Biography of Tony Kushner 
Illustration by Zach Trenholm http://www.salon.com/weekly/interview960610.html
Tony Kushner was born in 1956 in New York City. Soon after his birth, he and his family moved to Lake Charles, Louisiana where he lived throughout his childhood and high school ("Tony Kushner" 1). He started noticing differences between himself and his other friends when was about six years old. He found he had feelings for his male friends and that he exhibited other feminine characteristics commonly associated with gay males, although he did not "come out" until his sophomore year in college. In fact, he spent many years in counseling trying to escape his gay feelings ("Kushner, Tony" 1).
In 1978, Kushner received his bachelor's degree from Columbia University in medieval literature.
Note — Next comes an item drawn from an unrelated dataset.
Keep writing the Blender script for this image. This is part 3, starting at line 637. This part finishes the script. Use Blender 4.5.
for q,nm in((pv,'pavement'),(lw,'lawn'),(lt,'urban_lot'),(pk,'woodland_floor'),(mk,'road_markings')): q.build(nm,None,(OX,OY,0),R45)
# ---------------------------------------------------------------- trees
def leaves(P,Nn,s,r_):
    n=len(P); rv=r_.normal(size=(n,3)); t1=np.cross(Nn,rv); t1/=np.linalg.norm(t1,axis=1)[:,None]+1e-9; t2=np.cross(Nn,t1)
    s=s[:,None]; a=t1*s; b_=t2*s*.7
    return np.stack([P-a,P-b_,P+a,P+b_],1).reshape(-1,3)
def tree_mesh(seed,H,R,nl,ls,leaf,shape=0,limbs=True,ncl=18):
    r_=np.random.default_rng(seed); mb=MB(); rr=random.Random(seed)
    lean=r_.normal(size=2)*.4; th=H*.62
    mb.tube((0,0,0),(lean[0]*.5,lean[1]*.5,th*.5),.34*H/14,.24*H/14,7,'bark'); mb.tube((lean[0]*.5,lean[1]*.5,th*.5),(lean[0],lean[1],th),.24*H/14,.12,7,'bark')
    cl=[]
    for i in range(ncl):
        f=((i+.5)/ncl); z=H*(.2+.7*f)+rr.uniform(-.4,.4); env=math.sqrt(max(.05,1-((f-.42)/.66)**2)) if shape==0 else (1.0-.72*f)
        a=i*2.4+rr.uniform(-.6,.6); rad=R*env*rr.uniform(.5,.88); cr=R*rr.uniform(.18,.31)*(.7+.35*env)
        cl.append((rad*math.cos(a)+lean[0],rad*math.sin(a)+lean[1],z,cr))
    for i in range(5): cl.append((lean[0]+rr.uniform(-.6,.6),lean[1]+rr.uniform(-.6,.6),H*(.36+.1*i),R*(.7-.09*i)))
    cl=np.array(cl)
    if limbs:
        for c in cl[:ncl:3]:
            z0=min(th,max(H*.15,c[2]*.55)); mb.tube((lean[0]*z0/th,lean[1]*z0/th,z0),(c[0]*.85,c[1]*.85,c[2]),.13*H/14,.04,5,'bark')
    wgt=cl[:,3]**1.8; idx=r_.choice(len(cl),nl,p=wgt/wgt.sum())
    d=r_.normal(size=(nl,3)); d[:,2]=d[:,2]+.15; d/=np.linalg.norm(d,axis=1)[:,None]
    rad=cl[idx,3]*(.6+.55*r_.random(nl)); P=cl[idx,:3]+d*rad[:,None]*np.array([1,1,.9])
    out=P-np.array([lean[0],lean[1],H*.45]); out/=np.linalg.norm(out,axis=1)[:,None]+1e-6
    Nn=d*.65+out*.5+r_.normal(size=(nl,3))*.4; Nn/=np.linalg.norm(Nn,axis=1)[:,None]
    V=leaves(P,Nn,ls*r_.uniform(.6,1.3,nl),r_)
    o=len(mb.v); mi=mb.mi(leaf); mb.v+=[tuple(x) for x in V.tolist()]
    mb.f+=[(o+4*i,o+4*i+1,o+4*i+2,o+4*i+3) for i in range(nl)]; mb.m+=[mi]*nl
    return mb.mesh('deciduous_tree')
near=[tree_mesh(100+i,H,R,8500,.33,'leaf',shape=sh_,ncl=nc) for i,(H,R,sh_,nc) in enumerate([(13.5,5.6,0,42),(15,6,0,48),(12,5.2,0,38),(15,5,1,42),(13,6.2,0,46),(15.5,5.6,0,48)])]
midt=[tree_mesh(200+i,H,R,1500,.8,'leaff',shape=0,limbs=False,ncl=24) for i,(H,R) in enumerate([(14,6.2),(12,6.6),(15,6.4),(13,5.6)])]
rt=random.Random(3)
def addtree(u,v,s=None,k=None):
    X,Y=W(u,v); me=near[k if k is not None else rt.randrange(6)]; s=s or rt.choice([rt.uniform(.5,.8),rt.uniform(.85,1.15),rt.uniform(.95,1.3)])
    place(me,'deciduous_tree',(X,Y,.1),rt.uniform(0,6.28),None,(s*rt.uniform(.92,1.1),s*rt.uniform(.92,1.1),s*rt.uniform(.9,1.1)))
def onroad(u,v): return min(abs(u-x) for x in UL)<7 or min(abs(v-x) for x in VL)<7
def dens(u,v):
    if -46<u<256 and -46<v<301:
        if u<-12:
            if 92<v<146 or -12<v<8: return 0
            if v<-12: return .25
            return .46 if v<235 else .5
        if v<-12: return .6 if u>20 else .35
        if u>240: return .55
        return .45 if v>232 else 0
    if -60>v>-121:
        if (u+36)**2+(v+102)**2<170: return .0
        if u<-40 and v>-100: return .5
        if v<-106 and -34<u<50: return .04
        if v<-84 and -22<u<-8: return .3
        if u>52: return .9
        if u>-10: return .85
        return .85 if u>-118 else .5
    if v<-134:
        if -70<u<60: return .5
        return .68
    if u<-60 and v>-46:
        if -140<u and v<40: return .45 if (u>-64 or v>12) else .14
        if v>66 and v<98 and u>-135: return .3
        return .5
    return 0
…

During his sophomore year in college he finally realized his feelings would not go away and that he should accept himself as queer. It was this year when he came out to his family and friends. After finishing his undergraduate degree, he went to New York University where he received his Master's of Fine Arts in directing (Hogan 334).
In the early 1980s, Kushner began writing and producing plays. He started by working as an assistant director at the St. Louis Repertory Theater. His career continued to escalate when he became the artistic director at the New York Theatre Workshop. In the mid 1980s, Kushner started writing and producing his own plays, the first of which was La Fin de la Baleine: An Opera for the Apocalypse. Soon after Yes Yes No No: The Solace-of-Solstice, Apogee/Perigee, Bestial/Celestial Holiday Show, The Heavenly Theatre, In Great Eliza's Golden Time, and The Illusion were produced.
As a result of these plays, Kushner became a well known playwright, but it wasn't until the 1990s that his career really began to take off. His first play to get real attention was A Bright Room Called Day which hit the stage in 1987. In 1991 Kushner produced his first hit play, Millennium Approaches. This play was part one of two in Angels in America: A Gay Fantasia on National Themes. Part two of the play was produced nearly a year later in 1992. Angels in America took the theater and queer communities by storm. Its openly gay characters, as well as its bold discussion of the AIDS crisis which swept the queer community at the time, amazed audiences as well as critics and continues to do so today.
Kushner is still writing and producing plays. He is currently working as an adjunct faculty member of New York University's Dramatic Writing Program ("Tony Kushner" 1).